Durch diese Arbeit wollen wir das Interesse der Eltern anregen, ihnen Gelegenheit zum Austausch geben und sie "spielen" selbst wieder erleben lassen.

Die Studenten unsere Schule haben sich diesem Projekt angeschlossen. Ich habe zwei dieser Objekte mitgebracht: Einen türkisch-französischen Spielteppich und ein arabischfranzösisches Liederbuch. Während der Herstellung des Spiels haben wir gemeinsam mit den Müttern unsere eigenen Sinneswahrnehmungen und deren Wichtigkeit wiederentdeckt. Wir haben mit verschiedenen Stoffen und Materialien experimentiert, uns über unsere Kulturen unterhalten und viel gelacht.

Vorstellung des Teppichs und des Liederbuchs

Mit der Herstellung des Spiels war unser Projekt aber nicht beendet. Jede Mutter hat nämlich gemeinsam mit der Erzieherin die Schulklasse ihres Kindes besucht, um das Spiel vorzustellen und zu erklären. Die verschiedenen Schulen waren im Vorfeld über das Projekt informiert worden.
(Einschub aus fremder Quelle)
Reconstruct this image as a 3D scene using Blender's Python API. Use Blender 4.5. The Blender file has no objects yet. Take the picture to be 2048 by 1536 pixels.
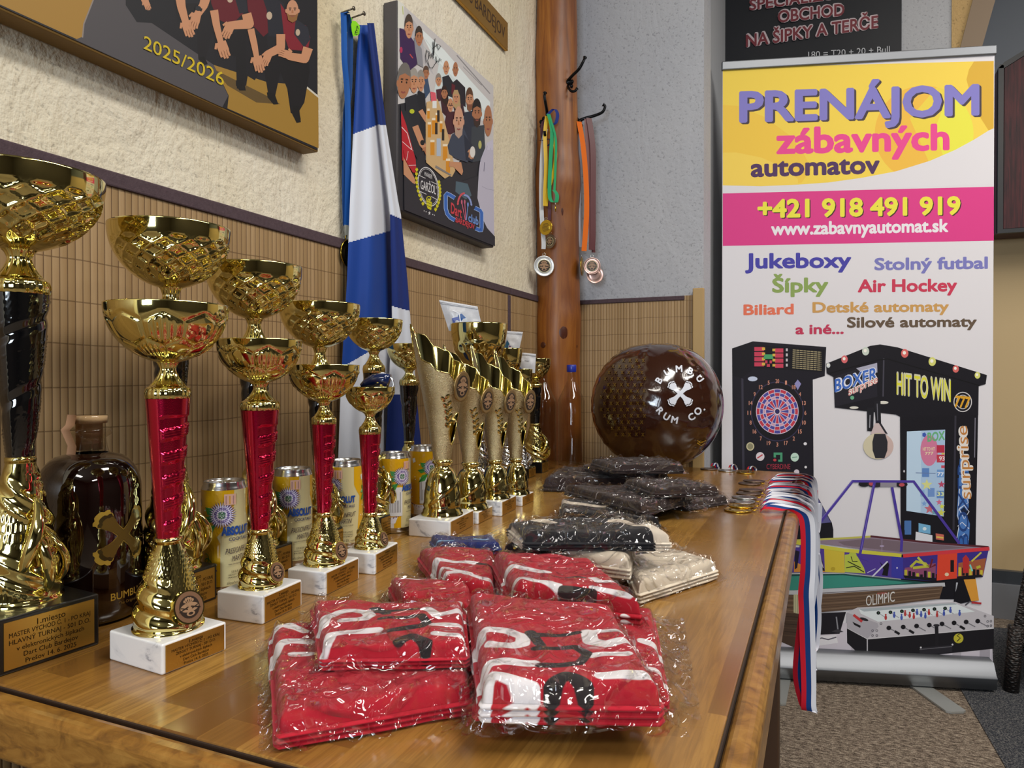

Sie haben sich sehr interessiert gezeigt. Für die meisten Mütter war es ihr erster Besuch in der Schule ihres Kindes. Der Teppich wird sehr viel benutzt. Der Rektor unserer Akademie hat von einer Sonderklasse, in der Kinder mit großen Schulschwierigkeiten betreut werden, zehn weitere Teppiche herstellen lassen. Dabei haben viele türkische Mädchen ein Interesse an den Tag gelegt, das ihrer Handarbeitslehrerin bis dahin völlig fremd war.

Nach und nach schaffen die Erzieherinnen des Lieu d'accueil parents-enfants immer neue Kontakte mit den Schulen:

· Sie organisieren zum Beispiel ein "Austauschcafé" mit Müttern, in der Schule.

· Sie leisten schulische Beratung und Begleitung der Eltern, geben aber niemals direkten Nachhilfeunterricht. Sie helfen Eltern, sich mit den schulischen Gebräuchen vertraut zu machen, erklären zum Beispiel, wie ein Hausaufgabenheft funktioniert.

Kinder wachsen nicht nur in einer Familie, sondern auch in einer Gesellschaft auf. Ein Teil des Erziehungsarbeit kommt also auch der Gesellschaft und uns Erzieher als seine Vertreter zu. In diesem Sinne schenke ich ihnen dieses afrikanisches Sprichwort:

"Man braucht ein ganzes Dorf, um ein Kind zu erziehen". Ich danke Ihnen für Ihre Aufmerksamkeit.